What's the solution?
The researchers proposed an idea called the 'Master Key Hypothesis,' suggesting that skills are represented as specific patterns within the model's internal workings. They developed a method called UNLOCK that identifies these patterns in a model that *has* the skill, and then 'transfers' that pattern to another model that *doesn't*. This transfer doesn't involve changing the target model's weights – it's more like subtly adjusting how the model uses its existing knowledge. They do this by comparing how the model behaves when it successfully uses a skill versus when it doesn't, and then applying that difference to the new model during its operation.
Why it matters?
This research is important because it offers a way to significantly improve the performance of existing AI models, particularly smaller ones, without the need for expensive retraining. This could make advanced AI capabilities more accessible and efficient, allowing more people to benefit from powerful AI tools. The results show substantial gains in reasoning abilities like solving math problems and using 'Chain-of-Thought' reasoning, demonstrating the potential of this transfer learning approach.
Abstract
We investigate whether post-trained capabilities can be transferred across models without retraining, with a focus on transfer across different model scales.
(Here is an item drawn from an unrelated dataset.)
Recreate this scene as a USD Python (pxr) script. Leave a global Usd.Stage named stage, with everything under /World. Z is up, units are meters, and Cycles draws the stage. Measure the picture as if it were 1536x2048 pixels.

We propose the Master Key Hypothesis, which states that model capabilities correspond to directions in a low-dimensional latent subspace that induce specific behaviors and are transferable across models through linear alignment. Based on this hypothesis, we introduce UNLOCK, a training-free and label-free framework that extracts a capability direction by contrasting activations between capability-present and capability-absent Source variants, aligns it with a Target model through a low-rank linear transformation, and applies it at inference time to elicit the behavior. Experiments on reasoning behaviors, including Chain-of-Thought (CoT) and mathematical reasoning, demonstrate substantial improvements across model scales without training. For example, transferring CoT reasoning from Qwen1.5-14B to Qwen1.5-7B yields an accuracy gain of 12.1% on MATH, and transferring a mathematical reasoning direction from Qwen3-4B-Base to Qwen3-14B-Base improves AGIEval Math accuracy from 61.1% to 71.3%, surpassing the 67.8% achieved by the 14B post-trained model. Our analysis shows that the success of transfer depends on the capabilities learned during pre-training, and that our intervention amplifies latent capabilities by sharpening the output distribution toward successful reasoning trajectories.